Racial and Ethnic Diversity

After generations of activists pushed back against a higher education system largely restricted to affluent white males, the campaign for racial and ethnic diversity in American colleges and universities gathered momentum in the post-World War II era, spurred by court-ordered desegregation, the grass-roots civil rights movement, the resulting Civil Rights and Voting Rights acts, and the Great Society educational opportunity programs. High school completion rates and college enrollment rates for each race or ethnic group for which data is available have improved over the last 20 years. However, African-Americans, American Indians, and Hispanics continue to be underrepresented among those who complete a bachelor's degree and the advanced or professional degrees that are a prerequisite to faculty positions.

Between the years of 1995 and 2011 the number of Ph.D.s awarded to African-Americans and Latinos has more than doubled for both groups, though still not an accurate reflection of the population at large, from a combined total of 5.9 percent to 12.4 percent of those receiving Ph.D.s. Longitudinal data from the Department of Education show that the educational pathway to the Ph.D. begins to narrow from the eighth grade through the end of high school for African-American, American Indian, and Hispanic students.

Potential faculty members from underrepresented racial and ethnic groups may encounter obstacles in their job search because of two national factors that transcend the campus itself: opposition to affirmative action and the national trend away from creating and filling full-time tenure-track faculty positions. Of the only 10.4 percent of faculty positions held by underrepresented racial and ethnic groups in 2007, 73 percent are contingent positions—which means that nearly three-quarters of underrepresented faculty hold positions that do not give them adequate wages or benefits, job security, or meaningful academic freedom.

If they manage to gain entry into the academy underrepresented faculty members may feel tokenized, stigmatized, left out or out of place. In addition, they often cite, as a primary reason for leaving their institutions, an inability to connect with mentors to help them navigate the institutional culture and the demands of their departments and disciplines. In particular, some studies point to the confusion engendered by the tenure and promotion process.

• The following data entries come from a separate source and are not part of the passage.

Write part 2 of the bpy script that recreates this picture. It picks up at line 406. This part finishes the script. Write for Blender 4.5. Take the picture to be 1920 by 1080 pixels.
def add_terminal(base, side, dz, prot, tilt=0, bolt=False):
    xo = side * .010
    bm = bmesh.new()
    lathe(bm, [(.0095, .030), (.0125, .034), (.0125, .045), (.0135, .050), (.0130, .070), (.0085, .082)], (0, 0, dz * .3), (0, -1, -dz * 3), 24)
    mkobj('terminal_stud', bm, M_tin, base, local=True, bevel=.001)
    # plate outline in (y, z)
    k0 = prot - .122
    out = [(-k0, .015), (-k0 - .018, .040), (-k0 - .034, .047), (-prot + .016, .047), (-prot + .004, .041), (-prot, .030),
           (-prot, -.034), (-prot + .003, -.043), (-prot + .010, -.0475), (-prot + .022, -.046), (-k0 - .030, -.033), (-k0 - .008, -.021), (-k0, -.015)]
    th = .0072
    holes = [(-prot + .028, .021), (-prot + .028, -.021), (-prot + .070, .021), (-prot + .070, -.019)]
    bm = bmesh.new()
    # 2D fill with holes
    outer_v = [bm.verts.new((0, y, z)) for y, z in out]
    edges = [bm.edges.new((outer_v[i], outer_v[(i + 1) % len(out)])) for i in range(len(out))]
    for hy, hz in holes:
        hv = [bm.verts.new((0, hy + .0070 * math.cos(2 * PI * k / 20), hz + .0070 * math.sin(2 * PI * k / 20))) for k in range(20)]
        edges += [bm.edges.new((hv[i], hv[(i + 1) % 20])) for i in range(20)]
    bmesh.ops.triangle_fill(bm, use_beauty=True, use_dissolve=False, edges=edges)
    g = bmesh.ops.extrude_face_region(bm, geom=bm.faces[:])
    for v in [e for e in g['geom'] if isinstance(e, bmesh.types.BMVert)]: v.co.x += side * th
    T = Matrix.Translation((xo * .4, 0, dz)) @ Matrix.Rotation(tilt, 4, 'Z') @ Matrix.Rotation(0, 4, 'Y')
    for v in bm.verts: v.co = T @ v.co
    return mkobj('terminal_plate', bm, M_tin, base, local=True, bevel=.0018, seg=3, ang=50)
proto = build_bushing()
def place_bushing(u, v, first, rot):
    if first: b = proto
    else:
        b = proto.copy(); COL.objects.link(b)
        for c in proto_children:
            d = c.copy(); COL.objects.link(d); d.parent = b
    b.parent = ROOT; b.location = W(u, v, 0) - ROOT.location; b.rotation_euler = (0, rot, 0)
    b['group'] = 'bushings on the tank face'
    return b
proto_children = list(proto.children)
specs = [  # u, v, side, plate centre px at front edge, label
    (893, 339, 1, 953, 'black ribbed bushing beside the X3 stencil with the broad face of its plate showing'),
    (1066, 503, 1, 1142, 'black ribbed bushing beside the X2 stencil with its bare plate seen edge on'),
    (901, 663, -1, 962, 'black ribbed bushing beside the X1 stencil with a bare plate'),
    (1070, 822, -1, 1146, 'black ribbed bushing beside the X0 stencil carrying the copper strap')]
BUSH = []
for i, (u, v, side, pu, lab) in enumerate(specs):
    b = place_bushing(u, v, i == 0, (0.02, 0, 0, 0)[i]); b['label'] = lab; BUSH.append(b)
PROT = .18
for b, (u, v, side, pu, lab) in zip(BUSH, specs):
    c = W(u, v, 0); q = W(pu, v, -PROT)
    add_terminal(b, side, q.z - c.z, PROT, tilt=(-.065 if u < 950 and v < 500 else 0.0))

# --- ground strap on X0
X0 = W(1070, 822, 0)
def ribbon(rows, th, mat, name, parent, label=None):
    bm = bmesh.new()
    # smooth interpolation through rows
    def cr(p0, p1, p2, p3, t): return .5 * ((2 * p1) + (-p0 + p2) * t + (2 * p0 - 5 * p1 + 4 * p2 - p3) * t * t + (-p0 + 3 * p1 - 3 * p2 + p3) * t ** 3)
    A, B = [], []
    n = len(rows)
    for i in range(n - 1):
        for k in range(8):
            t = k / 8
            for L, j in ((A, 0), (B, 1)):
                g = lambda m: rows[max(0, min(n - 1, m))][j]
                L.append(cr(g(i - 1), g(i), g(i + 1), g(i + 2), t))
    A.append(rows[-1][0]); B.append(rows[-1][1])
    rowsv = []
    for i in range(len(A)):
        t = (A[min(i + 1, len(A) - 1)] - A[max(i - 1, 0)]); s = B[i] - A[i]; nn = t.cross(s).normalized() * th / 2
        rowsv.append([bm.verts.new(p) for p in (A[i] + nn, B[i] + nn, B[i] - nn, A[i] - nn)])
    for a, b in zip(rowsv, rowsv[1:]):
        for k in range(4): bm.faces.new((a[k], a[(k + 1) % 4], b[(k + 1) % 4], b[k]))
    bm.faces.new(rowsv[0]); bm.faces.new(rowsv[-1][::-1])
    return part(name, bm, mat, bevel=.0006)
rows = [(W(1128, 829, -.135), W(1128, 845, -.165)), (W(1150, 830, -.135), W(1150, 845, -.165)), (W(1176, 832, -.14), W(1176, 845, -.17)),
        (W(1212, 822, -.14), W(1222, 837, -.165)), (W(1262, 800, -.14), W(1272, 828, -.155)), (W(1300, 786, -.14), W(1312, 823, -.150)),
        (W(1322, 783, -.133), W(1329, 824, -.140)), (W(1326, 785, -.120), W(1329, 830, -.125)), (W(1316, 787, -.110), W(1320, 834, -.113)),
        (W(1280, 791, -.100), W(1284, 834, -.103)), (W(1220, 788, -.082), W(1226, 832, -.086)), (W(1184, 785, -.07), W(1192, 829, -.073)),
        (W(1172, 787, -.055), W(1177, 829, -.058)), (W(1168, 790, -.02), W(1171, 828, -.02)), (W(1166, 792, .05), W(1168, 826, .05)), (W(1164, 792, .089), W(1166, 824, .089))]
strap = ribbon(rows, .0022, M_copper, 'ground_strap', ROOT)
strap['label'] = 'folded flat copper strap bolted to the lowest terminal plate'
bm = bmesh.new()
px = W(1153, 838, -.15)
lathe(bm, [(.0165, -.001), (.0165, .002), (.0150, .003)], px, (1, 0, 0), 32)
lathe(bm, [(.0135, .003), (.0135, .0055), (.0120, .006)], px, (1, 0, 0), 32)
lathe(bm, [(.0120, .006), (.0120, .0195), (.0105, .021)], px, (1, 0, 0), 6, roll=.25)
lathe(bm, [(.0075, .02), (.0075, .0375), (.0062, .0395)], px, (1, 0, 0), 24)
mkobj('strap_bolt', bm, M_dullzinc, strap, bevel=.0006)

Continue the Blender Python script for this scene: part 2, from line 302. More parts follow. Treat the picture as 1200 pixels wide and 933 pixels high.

We see the process of effectuating a diverse faculty and staff as an essential element in achieving a greater measure of economic and social justice in America. Our report recommends higher education unions make faculty diversity an important part of their agenda on campus, though this work could be undertaken by other kinds of faculty groups. We believe that unions are uniquely positioned to speak to issues of equity and fairness. This can be done by conducting an inventory to asses the condition of diversity on campus, discussing these conditions with leaders and members, and designating a group of people to coordinate efforts in this area.